ロッテ伊東勤新監督(50)がメジャー移籍を目指し、海外移籍が可能なFA権を行使する西武中島裕之内野手(30)の獲得参戦を6日、熱望した。西武監督時代にレギュラーに抜てきした中島に対し「うちには右の大物打ちがいないから、ぴったり当てはまる。チャンスがあるなら参戦したい」と公言した。チームはツインズからFAとなった西岡の獲得交渉を行ったが、阪神が圧倒的リード。今後の状況を見て、中島の獲得をフロントに要望する可能性も出てきた。

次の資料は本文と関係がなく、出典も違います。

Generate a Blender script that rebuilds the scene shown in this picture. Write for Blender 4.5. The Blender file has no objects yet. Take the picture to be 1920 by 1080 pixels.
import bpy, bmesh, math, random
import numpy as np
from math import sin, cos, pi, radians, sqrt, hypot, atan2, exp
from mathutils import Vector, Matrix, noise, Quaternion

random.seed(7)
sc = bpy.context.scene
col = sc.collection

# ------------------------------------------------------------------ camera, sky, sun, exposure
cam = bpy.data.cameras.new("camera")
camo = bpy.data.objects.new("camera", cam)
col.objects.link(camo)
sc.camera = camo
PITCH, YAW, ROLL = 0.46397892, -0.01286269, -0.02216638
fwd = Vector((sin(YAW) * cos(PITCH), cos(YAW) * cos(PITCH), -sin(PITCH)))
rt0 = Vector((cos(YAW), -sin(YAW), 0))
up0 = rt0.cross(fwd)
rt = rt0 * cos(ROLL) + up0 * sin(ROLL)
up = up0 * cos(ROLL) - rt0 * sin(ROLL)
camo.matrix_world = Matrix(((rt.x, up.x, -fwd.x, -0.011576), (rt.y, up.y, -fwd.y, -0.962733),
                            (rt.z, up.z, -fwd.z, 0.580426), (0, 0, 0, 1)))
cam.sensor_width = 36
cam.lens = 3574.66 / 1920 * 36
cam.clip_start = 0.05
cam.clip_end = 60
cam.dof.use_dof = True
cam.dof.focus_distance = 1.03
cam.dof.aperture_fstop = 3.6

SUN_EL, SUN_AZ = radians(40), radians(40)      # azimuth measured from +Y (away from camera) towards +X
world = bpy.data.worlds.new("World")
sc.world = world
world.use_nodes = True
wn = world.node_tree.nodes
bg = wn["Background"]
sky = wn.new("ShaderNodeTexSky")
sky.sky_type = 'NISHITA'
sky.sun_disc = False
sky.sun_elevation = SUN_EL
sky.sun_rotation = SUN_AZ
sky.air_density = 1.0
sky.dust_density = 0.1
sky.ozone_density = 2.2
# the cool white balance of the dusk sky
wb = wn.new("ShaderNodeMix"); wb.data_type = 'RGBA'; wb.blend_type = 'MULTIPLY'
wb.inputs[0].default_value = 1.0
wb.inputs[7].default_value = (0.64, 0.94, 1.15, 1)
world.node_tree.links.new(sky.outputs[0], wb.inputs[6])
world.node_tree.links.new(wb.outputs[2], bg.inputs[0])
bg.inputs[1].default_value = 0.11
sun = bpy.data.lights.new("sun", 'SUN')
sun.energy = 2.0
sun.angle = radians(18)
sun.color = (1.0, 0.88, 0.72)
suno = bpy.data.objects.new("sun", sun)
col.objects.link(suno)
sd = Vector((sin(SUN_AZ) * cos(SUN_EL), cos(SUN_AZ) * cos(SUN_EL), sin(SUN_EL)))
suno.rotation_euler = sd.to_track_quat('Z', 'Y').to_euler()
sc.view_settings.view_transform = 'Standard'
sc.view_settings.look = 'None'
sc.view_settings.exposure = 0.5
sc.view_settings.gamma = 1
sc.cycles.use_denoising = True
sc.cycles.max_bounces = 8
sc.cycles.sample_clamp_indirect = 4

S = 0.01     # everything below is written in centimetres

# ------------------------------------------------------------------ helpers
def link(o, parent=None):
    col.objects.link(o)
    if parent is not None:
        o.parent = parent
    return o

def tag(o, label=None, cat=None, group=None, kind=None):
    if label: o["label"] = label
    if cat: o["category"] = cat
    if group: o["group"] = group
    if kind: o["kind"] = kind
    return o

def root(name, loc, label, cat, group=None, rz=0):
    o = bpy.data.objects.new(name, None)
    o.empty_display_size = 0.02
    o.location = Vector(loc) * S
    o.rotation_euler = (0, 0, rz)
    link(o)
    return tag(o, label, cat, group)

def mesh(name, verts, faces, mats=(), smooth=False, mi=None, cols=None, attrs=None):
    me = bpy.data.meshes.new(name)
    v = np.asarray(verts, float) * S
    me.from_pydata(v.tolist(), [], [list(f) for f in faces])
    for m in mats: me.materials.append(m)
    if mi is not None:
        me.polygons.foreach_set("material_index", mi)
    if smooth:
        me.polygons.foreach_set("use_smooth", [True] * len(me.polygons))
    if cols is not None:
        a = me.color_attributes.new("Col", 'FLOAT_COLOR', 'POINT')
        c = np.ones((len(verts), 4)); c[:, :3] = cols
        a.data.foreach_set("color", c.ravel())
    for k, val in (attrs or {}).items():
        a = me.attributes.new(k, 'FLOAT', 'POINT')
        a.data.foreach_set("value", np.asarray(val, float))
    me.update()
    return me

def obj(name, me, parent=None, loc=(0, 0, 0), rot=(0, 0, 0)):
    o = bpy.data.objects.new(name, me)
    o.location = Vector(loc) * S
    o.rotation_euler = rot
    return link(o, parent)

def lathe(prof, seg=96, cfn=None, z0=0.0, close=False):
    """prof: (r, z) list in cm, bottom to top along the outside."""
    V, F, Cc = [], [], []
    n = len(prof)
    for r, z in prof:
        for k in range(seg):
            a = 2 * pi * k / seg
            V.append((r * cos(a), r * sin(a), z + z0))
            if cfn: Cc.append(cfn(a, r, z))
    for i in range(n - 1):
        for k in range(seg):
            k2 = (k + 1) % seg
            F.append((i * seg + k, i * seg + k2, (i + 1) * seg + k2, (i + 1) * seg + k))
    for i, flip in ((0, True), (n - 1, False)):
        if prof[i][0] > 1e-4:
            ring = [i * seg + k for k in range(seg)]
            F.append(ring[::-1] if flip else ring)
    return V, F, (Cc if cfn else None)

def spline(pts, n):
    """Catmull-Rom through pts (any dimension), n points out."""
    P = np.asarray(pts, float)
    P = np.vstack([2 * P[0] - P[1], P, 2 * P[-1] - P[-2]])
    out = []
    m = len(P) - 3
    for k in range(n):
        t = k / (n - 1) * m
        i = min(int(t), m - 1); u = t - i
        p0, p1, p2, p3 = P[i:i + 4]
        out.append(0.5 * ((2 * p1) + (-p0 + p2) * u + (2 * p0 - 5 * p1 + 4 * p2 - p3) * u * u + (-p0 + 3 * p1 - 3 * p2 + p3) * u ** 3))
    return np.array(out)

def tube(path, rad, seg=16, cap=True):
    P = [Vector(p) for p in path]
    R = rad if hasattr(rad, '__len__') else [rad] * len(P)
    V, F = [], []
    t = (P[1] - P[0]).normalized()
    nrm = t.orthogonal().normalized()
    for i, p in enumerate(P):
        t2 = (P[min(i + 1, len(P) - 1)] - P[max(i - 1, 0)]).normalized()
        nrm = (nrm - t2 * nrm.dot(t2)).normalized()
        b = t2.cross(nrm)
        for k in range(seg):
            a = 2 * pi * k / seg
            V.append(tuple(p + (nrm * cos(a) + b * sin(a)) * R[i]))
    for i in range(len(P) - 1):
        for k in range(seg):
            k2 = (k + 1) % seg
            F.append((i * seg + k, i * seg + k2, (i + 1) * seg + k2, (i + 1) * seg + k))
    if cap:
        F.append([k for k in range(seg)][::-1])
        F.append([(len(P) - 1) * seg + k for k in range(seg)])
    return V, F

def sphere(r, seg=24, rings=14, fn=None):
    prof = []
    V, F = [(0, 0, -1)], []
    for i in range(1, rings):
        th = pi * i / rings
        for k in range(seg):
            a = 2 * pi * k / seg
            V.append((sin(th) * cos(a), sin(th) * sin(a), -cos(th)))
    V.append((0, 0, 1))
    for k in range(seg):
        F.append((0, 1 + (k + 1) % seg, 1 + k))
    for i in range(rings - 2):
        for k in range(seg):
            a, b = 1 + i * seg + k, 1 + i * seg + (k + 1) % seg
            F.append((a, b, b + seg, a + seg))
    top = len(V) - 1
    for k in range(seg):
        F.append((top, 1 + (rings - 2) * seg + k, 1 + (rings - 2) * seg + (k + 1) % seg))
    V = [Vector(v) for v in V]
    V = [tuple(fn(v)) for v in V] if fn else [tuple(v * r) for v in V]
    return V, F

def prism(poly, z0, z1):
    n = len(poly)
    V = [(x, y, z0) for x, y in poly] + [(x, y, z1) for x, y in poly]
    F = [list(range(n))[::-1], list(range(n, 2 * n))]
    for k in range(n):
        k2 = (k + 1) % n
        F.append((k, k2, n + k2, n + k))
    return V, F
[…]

 伊東監督の戦力補強への思いがあふれ出た。西岡との交渉から一夜明けた中で、口にしたのは西武監督時代にレギュラーに抜てきした中島の名前だった。「中島にも(獲得へ)行ってほしいね。うちには右の大物打ちがいないから、ぴったり当てはまる。まだ目玉的な補強もないから、チャンスがあるなら、ぜひ参戦したい」。フロントにはまだ要望は出しておらず、個人的な思いという段階。それでも「それとなく振ってみようと思う」と今後、検討していく姿勢を示した。

 中島は昨オフに実現しなかったメジャー移籍が最優先の希望。ただ大リーグ球団との交渉が不調に終わった場合は、日本球界残留の可能性もゼロではない。西武も宣言残留を容認することも示唆している。だが可能性があるならば、見過ごすつもりはない。「希望がメジャーということは分かっている。でも今年みたいな(ヤンキースとの交渉が決裂する)形になるなら、ぜひ、うちもという感じでやってほしい」と思いが高まった。

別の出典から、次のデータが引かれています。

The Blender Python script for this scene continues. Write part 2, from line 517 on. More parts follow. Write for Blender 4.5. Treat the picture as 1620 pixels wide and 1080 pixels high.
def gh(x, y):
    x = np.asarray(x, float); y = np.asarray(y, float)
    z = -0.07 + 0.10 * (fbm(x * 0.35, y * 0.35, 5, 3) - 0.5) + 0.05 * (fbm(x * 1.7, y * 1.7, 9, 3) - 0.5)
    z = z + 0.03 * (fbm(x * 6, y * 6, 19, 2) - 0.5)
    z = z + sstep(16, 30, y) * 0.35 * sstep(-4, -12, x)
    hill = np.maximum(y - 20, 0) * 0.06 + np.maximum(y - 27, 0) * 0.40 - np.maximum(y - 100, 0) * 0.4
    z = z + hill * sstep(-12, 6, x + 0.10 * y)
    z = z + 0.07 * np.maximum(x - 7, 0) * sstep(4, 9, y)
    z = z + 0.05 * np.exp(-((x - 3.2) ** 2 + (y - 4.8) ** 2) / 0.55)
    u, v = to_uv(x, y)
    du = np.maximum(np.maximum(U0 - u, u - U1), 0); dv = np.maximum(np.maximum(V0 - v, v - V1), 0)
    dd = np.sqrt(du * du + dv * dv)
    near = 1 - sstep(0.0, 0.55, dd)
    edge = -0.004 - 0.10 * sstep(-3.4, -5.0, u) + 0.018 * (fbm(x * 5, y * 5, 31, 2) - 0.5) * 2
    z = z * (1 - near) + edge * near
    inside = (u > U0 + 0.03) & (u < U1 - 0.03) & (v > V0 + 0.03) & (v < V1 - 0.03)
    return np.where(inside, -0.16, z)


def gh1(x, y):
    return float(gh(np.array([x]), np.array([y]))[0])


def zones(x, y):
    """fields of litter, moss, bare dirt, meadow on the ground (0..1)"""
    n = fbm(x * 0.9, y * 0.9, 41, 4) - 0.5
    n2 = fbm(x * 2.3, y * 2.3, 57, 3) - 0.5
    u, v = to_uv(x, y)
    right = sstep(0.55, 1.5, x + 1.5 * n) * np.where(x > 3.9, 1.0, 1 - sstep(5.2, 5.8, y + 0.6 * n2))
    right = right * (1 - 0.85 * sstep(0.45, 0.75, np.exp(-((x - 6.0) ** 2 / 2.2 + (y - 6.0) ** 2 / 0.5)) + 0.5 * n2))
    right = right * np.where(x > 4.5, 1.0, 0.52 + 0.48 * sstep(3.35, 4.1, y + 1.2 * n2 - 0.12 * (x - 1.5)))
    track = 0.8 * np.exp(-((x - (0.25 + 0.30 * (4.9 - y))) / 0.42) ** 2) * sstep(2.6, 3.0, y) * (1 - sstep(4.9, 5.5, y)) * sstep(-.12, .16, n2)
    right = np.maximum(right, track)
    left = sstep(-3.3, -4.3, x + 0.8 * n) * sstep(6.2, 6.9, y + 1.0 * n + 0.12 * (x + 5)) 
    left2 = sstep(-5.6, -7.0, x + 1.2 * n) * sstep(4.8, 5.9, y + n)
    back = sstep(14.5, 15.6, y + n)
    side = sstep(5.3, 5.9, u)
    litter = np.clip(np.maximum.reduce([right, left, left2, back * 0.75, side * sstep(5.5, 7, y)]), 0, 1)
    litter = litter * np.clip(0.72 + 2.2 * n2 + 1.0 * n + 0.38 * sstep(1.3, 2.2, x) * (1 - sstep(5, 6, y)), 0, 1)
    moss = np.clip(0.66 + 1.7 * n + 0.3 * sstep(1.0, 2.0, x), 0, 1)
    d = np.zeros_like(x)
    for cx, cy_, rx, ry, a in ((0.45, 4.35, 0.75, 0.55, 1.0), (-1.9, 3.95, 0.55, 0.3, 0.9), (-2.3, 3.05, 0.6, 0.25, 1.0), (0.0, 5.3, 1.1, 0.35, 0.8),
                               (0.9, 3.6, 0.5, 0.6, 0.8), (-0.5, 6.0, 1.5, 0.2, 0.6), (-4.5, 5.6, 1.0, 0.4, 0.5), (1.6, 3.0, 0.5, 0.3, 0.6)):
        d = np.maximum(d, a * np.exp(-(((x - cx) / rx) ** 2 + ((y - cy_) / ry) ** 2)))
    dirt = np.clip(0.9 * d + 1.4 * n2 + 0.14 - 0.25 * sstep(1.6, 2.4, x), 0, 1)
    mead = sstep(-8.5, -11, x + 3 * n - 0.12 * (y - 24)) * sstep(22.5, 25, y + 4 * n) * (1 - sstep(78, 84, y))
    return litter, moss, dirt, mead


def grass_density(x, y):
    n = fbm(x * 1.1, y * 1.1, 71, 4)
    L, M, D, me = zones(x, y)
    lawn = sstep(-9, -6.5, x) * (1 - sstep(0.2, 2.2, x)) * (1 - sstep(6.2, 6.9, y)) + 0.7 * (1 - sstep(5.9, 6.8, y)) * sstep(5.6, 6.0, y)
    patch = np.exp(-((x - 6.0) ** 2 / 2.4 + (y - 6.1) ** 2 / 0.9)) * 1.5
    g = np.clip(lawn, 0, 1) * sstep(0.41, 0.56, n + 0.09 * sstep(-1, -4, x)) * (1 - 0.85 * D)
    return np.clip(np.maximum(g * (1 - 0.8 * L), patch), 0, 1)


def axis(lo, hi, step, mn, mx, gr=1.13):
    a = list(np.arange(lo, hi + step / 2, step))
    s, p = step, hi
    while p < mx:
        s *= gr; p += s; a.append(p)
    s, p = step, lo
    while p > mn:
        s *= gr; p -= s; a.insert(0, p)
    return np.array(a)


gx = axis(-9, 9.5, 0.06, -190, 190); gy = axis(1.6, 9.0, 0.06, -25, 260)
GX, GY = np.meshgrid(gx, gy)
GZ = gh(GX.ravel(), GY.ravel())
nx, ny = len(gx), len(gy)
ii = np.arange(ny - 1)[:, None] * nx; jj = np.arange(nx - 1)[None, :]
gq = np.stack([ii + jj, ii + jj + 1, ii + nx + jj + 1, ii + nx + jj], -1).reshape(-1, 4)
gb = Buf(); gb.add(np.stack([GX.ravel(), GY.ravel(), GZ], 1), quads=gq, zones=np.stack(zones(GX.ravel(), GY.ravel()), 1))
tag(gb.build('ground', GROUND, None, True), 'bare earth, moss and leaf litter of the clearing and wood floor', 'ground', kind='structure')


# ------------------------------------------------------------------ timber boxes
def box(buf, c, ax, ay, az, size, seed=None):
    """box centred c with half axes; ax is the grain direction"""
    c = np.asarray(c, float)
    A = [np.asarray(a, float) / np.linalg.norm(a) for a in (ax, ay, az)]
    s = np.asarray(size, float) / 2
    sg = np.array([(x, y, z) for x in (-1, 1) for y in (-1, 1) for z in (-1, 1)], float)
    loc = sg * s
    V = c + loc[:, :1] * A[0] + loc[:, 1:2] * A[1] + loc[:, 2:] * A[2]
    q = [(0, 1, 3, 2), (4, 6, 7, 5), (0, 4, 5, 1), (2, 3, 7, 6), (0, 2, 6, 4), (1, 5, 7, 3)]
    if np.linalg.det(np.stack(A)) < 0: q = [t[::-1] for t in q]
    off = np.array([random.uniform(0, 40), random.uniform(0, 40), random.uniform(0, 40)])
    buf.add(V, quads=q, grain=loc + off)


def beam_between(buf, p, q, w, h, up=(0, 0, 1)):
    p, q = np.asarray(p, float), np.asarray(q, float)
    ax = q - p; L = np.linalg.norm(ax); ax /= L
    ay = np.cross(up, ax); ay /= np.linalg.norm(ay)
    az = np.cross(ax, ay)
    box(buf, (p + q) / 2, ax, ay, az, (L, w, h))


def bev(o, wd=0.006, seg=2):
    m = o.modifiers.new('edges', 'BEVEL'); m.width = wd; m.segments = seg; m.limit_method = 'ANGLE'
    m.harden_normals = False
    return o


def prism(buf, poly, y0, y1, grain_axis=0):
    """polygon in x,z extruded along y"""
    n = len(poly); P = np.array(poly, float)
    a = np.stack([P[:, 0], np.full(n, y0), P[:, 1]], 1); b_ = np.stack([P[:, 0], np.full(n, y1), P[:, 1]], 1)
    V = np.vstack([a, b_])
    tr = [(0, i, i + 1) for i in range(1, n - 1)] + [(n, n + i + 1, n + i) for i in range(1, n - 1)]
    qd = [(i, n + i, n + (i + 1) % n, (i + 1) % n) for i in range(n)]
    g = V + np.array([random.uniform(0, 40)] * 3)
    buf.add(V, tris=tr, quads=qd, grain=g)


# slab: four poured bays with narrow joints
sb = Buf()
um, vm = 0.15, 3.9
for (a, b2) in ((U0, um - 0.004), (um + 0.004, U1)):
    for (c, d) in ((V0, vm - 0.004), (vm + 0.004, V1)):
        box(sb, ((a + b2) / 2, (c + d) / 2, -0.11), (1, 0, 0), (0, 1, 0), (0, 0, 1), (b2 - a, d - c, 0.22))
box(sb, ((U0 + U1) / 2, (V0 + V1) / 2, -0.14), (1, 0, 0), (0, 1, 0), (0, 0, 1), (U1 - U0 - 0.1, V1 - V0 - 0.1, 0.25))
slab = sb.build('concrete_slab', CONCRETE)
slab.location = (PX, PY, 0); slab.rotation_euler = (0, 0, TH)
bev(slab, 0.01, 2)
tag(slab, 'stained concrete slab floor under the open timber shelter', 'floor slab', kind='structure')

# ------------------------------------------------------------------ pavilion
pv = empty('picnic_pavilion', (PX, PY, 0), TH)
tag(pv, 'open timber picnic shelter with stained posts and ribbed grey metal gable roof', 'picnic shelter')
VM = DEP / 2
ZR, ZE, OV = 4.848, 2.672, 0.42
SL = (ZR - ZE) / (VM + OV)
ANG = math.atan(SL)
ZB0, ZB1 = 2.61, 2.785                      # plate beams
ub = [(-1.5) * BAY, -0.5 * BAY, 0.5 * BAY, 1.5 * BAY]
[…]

 フロントは現在、西岡の復帰を最優先に動いている。前日5日の交渉で「人間なので情も出てくる。ロッテには育ててもらったので、一番悩むところ」と言わせたが、阪神が圧倒的優位な状況には変化がない。西岡の獲得が失敗に終わった時には、伊東監督が望む中島獲得のBプランへのシフトチェンジを検討する可能性が出てきた。

 「クリーンアップなら3番から5番まで、どこでもできる。軸がビシッとできる」。西武の黄金時代を選手として、指揮官として担ってきたからこそ、戦力が必要なことは熟知している。だからこそ、中島へのラブコールをあえて発信した。【広重竜太郎】

 ◆中島の現状

 西武中島は5日に、大リーグ挑戦を第一にFA権を行使することを球団から発表された。昨季は、ポスティングシステムで大リーグ移籍を目指したが、独占交渉権を得たヤンキースと交渉が決裂。今季は西武に残留したが、夢の舞台への思いは変わらなかった。シーズン中も、大リーグ関係者が視察。すでに、水面下では複数球団が調査を始めているとみられ、すぐに交渉の場に向かえるように、渡米の準備も進める。

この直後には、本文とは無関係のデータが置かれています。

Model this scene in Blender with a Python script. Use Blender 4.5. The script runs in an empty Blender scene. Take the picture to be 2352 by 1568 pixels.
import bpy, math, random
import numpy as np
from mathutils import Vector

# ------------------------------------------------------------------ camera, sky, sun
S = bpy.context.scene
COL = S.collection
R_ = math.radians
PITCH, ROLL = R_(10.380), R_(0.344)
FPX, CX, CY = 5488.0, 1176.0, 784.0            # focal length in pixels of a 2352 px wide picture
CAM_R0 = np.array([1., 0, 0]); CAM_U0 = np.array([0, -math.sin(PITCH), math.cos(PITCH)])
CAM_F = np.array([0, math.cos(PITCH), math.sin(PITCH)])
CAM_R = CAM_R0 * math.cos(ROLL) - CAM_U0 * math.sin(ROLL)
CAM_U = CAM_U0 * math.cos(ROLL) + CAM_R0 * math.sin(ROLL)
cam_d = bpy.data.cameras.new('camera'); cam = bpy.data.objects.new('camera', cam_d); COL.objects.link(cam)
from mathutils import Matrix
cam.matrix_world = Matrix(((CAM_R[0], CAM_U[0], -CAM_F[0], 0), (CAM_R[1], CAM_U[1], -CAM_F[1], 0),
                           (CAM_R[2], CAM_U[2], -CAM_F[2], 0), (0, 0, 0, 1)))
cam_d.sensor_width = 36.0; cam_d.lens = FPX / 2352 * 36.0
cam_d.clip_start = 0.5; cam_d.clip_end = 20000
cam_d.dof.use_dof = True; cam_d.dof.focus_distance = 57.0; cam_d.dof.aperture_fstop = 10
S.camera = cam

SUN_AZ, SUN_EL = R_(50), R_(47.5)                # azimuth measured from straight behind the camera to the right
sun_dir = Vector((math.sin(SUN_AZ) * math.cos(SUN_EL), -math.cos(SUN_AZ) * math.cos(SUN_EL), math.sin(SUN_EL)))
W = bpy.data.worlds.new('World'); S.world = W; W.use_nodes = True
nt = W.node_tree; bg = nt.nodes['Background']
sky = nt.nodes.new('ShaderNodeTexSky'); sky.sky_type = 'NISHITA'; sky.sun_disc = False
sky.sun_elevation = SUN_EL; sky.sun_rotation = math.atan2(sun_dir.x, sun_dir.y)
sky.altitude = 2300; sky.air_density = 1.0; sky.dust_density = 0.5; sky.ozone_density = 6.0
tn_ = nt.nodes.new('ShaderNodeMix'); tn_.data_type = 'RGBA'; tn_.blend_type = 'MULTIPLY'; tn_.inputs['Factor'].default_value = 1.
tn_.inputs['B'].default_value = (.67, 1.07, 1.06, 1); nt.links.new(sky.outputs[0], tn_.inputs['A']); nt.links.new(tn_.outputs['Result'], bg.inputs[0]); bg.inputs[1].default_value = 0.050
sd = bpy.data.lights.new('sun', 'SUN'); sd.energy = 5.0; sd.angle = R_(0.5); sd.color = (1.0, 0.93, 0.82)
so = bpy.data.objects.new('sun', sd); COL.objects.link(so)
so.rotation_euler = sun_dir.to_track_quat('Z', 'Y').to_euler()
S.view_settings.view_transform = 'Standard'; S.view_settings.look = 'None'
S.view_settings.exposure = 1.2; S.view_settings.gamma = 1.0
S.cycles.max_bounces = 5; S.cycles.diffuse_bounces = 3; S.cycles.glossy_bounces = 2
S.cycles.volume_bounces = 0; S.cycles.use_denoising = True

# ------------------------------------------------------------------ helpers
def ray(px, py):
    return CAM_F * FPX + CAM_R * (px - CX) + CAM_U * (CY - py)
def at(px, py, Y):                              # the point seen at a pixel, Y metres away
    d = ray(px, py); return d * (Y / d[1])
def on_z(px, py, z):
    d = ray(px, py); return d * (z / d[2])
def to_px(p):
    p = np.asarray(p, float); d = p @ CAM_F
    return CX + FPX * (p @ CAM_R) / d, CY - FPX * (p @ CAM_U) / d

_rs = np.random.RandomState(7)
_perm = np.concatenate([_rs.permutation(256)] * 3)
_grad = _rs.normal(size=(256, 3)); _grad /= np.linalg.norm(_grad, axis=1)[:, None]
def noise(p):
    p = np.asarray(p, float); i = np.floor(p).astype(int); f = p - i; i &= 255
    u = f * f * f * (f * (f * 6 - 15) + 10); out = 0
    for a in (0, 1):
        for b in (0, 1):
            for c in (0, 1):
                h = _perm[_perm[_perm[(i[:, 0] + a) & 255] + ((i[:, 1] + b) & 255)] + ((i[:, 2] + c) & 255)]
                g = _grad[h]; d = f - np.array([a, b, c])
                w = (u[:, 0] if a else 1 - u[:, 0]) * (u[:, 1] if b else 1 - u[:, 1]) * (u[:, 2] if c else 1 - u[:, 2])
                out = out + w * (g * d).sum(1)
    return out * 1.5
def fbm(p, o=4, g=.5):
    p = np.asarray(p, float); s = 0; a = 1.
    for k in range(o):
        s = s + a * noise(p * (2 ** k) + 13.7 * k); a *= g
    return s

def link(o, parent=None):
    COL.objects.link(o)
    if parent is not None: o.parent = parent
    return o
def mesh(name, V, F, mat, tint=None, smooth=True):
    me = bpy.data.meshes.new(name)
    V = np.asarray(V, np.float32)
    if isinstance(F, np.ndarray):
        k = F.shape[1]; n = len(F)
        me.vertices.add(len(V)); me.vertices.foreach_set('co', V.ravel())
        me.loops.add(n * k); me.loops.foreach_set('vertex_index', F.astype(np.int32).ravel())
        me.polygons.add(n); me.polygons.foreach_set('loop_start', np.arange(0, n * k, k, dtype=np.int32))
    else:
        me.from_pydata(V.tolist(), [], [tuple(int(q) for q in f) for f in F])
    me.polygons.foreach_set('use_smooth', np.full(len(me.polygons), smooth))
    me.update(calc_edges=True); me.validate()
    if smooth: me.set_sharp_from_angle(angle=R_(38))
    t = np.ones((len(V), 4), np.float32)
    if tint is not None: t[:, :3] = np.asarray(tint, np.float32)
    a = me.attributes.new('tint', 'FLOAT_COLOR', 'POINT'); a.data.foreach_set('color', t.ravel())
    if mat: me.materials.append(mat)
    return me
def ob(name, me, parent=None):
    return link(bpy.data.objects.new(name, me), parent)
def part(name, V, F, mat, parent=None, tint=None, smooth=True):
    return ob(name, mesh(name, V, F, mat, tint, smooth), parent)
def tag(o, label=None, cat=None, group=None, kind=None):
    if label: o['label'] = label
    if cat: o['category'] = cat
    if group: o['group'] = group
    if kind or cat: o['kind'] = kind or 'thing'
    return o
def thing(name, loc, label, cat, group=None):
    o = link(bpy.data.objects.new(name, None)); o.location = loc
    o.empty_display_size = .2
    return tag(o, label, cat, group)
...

 代理人は昨季と同じく、グレッグ・ゲンスキー氏。昨季は中島に球団の選択権はなかったが、FA権を行使しての挑戦で、条件面を精査した上で球団を選択することが可能になる。極めて可能性は低いが、条件次第では、日本球界残留もゼロではないとみられる。

 ◆伊東監督の補強

 西武監督時代の04~07年までFA選手の獲得経験はない。主なトレードでは、04年11月に大友、玉野を放出し、中日から正津と宮越を獲得。05年3月に巨人河原、06年3月に広島福地をそれぞれ交換トレードで補強した。05年11月に巨人へFA移籍した豊田の人的補償として江藤を獲得。主な外国人は、06年オフにレッドソックスへ移籍した松坂の代役として、当時メジャー55勝右腕のジョンソンと球団外国人投手最高年俸3億5000万円で契約したが、シーズン1勝に終わった。